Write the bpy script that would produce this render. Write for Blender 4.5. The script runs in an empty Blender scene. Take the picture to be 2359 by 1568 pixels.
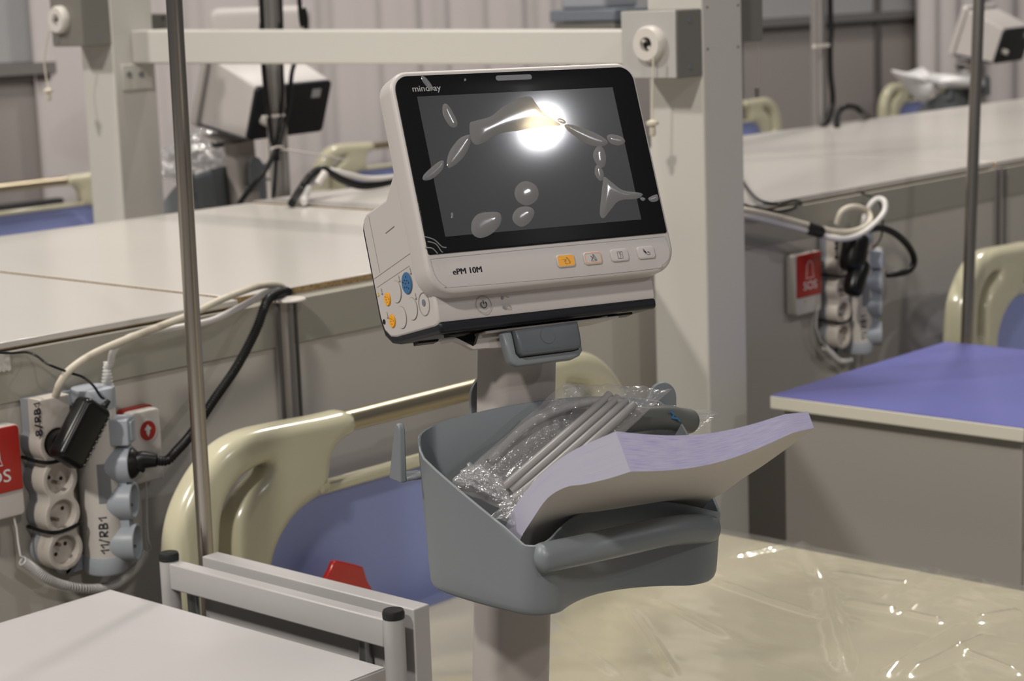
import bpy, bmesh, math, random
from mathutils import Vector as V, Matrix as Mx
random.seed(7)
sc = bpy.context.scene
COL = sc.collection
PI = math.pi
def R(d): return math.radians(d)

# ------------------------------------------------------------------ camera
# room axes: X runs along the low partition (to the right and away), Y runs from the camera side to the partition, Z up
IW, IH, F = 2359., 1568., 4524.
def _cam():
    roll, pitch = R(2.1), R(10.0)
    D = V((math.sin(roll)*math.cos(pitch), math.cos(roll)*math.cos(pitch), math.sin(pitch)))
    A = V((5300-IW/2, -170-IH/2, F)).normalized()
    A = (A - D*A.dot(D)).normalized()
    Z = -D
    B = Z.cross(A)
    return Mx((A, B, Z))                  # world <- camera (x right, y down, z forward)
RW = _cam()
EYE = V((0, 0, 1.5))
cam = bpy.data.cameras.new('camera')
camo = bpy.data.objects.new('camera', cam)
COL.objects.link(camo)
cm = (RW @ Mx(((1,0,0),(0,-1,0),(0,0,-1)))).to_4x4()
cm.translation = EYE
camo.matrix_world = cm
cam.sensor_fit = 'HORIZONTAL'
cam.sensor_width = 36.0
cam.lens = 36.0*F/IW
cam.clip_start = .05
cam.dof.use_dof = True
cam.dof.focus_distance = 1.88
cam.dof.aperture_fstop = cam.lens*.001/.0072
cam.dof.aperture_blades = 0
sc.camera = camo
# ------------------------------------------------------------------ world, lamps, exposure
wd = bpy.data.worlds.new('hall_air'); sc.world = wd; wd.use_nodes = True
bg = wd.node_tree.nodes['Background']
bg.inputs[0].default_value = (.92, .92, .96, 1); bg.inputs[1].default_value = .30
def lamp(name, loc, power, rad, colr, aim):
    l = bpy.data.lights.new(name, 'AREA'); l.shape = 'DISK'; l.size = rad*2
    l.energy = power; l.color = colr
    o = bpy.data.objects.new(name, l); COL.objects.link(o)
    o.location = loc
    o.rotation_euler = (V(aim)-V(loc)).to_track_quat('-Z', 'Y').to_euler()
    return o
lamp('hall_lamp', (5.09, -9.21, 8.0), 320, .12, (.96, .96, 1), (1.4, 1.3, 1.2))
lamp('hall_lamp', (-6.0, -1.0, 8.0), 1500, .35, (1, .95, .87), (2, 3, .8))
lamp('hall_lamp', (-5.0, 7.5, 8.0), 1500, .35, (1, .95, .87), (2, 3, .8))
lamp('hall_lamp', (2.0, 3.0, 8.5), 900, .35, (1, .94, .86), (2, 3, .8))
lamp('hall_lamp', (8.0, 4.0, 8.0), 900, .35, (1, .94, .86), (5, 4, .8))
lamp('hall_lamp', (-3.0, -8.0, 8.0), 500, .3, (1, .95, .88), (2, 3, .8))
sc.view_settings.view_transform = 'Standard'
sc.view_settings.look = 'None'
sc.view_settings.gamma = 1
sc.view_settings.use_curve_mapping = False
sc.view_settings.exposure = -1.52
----
Repeat all of the data above word for word, minus the pictures.

Expected answer:
Write the bpy script that would produce this render. Write for Blender 4.5. The script runs in an empty Blender scene. Take the picture to be 2359 by 1568 pixels.
import bpy, bmesh, math, random
from mathutils import Vector as V, Matrix as Mx
random.seed(7)
sc = bpy.context.scene
COL = sc.collection
PI = math.pi
def R(d): return math.radians(d)

# ------------------------------------------------------------------ camera
# room axes: X runs along the low partition (to the right and away), Y runs from the camera side to the partition, Z up
IW, IH, F = 2359., 1568., 4524.
def _cam():
    roll, pitch = R(2.1), R(10.0)
    D = V((math.sin(roll)*math.cos(pitch), math.cos(roll)*math.cos(pitch), math.sin(pitch)))
    A = V((5300-IW/2, -170-IH/2, F)).normalized()
    A = (A - D*A.dot(D)).normalized()
    Z = -D
    B = Z.cross(A)
    return Mx((A, B, Z))                  # world <- camera (x right, y down, z forward)
RW = _cam()
EYE = V((0, 0, 1.5))
cam = bpy.data.cameras.new('camera')
camo = bpy.data.objects.new('camera', cam)
COL.objects.link(camo)
cm = (RW @ Mx(((1,0,0),(0,-1,0),(0,0,-1)))).to_4x4()
cm.translation = EYE
camo.matrix_world = cm
cam.sensor_fit = 'HORIZONTAL'
cam.sensor_width = 36.0
cam.lens = 36.0*F/IW
cam.clip_start = .05
cam.dof.use_dof = True
cam.dof.focus_distance = 1.88
cam.dof.aperture_fstop = cam.lens*.001/.0072
cam.dof.aperture_blades = 0
sc.camera = camo
# ------------------------------------------------------------------ world, lamps, exposure
wd = bpy.data.worlds.new('hall_air'); sc.world = wd; wd.use_nodes = True
bg = wd.node_tree.nodes['Background']
bg.inputs[0].default_value = (.92, .92, .96, 1); bg.inputs[1].default_value = .30
def lamp(name, loc, power, rad, colr, aim):
    l = bpy.data.lights.new(name, 'AREA'); l.shape = 'DISK'; l.size = rad*2
    l.energy = power; l.color = colr
    o = bpy.data.objects.new(name, l); COL.objects.link(o)
    o.location = loc
    o.rotation_euler = (V(aim)-V(loc)).to_track_quat('-Z', 'Y').to_euler()
    return o
lamp('hall_lamp', (5.09, -9.21, 8.0), 320, .12, (.96, .96, 1), (1.4, 1.3, 1.2))
lamp('hall_lamp', (-6.0, -1.0, 8.0), 1500, .35, (1, .95, .87), (2, 3, .8))
lamp('hall_lamp', (-5.0, 7.5, 8.0), 1500, .35, (1, .95, .87), (2, 3, .8))
lamp('hall_lamp', (2.0, 3.0, 8.5), 900, .35, (1, .94, .86), (2, 3, .8))
lamp('hall_lamp', (8.0, 4.0, 8.0), 900, .35, (1, .94, .86), (5, 4, .8))
lamp('hall_lamp', (-3.0, -8.0, 8.0), 500, .3, (1, .95, .88), (2, 3, .8))
sc.view_settings.view_transform = 'Standard'
sc.view_settings.look = 'None'
sc.view_settings.gamma = 1
sc.view_settings.use_curve_mapping = False
sc.view_settings.exposure = -1.52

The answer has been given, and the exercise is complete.